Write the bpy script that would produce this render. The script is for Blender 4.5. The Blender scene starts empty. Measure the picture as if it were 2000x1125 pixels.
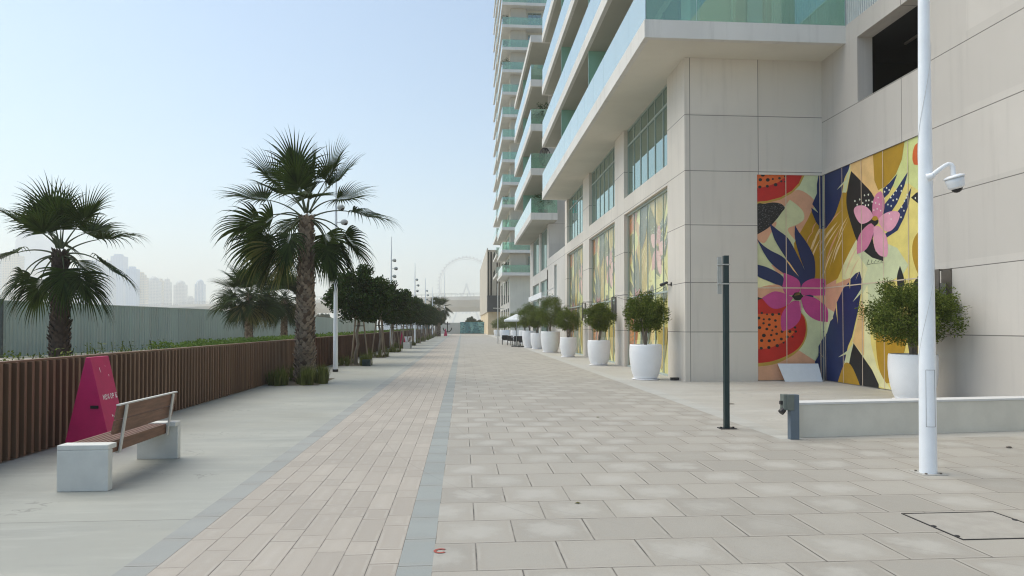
import bpy, math, random
import numpy as np
from mathutils import Vector, Matrix, noise as mnoise
R = math.radians
SC = bpy.context.scene
COL = SC.collection

# ---------------------------------------------------------------- camera, world, sun, exposure
F_PX = 1333.33; H = 1.62; YAW = R(4.161); PIT = R(0.9)
cam_d = bpy.data.cameras.new('camera'); cam = bpy.data.objects.new('camera', cam_d); COL.objects.link(cam)
cam.location = (0, 0, H); cam.rotation_euler = (R(90) + PIT, 0, -YAW)
cam_d.sensor_width = 36; cam_d.lens = 24; cam_d.shift_y = 0.0268
cam_d.clip_start = 0.05; cam_d.clip_end = 12000
SC.camera = cam
SUN_EL, SUN_AZ = 58.0, -70.0            # azimuth from +Y towards +X
w = bpy.data.worlds.new('World'); SC.world = w; w.use_nodes = True
nt = w.node_tree; nt.nodes.clear()
sky = nt.nodes.new('ShaderNodeTexSky'); sky.sky_type = 'NISHITA'; sky.sun_disc = False
sky.sun_elevation = R(SUN_EL); sky.sun_rotation = R(SUN_AZ)
sky.air_density = 1.0; sky.dust_density = 1.2; sky.ozone_density = 1.0
bg = nt.nodes.new('ShaderNodeBackground'); bg.inputs['Strength'].default_value = 0.09
ow = nt.nodes.new('ShaderNodeOutputWorld')
tint = nt.nodes.new('ShaderNodeMix'); tint.data_type = 'RGBA'; tint.blend_type = 'MULTIPLY'; tint.inputs[0].default_value = 1
tint.inputs[7].default_value = (.87, .96, .94, 1)        # camera white balance: a touch less red and blue
nt.links.new(sky.outputs[0], tint.inputs[6]); nt.links.new(tint.outputs[2], bg.inputs[0]); nt.links.new(bg.outputs[0], ow.inputs[0])
sd = bpy.data.lights.new('sun', 'SUN'); sd.energy = 1.5; sd.angle = R(60); sd.color = (1, .92, .78)
so = bpy.data.objects.new('sun', sd); COL.objects.link(so)
_d = Vector((math.sin(R(SUN_AZ)) * math.cos(R(SUN_EL)), math.cos(R(SUN_AZ)) * math.cos(R(SUN_EL)), math.sin(R(SUN_EL))))
so.rotation_euler = _d.to_track_quat('Z', 'Y').to_euler()
SC.view_settings.view_transform = 'Standard'; SC.view_settings.look = 'None'
SC.view_settings.exposure = 1.2; SC.view_settings.gamma = 1.0
SC.cycles.max_bounces = 8; SC.cycles.transparent_max_bounces = 16; SC.cycles.volume_bounces = 3
SC.cycles.use_denoising = True; SC.cycles.filter_width = 1.15

# camera maths used only to carry outlines seen on real walls onto those walls
_F = Vector((math.sin(YAW) * math.cos(PIT), math.cos(YAW) * math.cos(PIT), math.sin(PIT)))
_Rt = Vector((math.cos(YAW), -math.sin(YAW), 0)); _U = _Rt.cross(_F)
def ray(px, py): return _F + _Rt * ((px - 1000) / F_PX) + _U * ((616.0 - py) / F_PX)
def on_x(px, py, x): r = ray(px, py); t = x / r.x; return (x, r.y * t, H + r.z * t)
def on_y(px, py, y): r = ray(px, py); t = y / r.y; return (r.x * t, y, H + r.z * t)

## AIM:
Pictures are excluded; extract exactly the lines from the start of the data through the line that holds "COL = SC.collection", both ends included.

## RIGHT ANSWER:
Write the bpy script that would produce this render. The script is for Blender 4.5. The Blender scene starts empty. Measure the picture as if it were 2000x1125 pixels.
import bpy, math, random
import numpy as np
from mathutils import Vector, Matrix, noise as mnoise
R = math.radians
SC = bpy.context.scene
COL = SC.collection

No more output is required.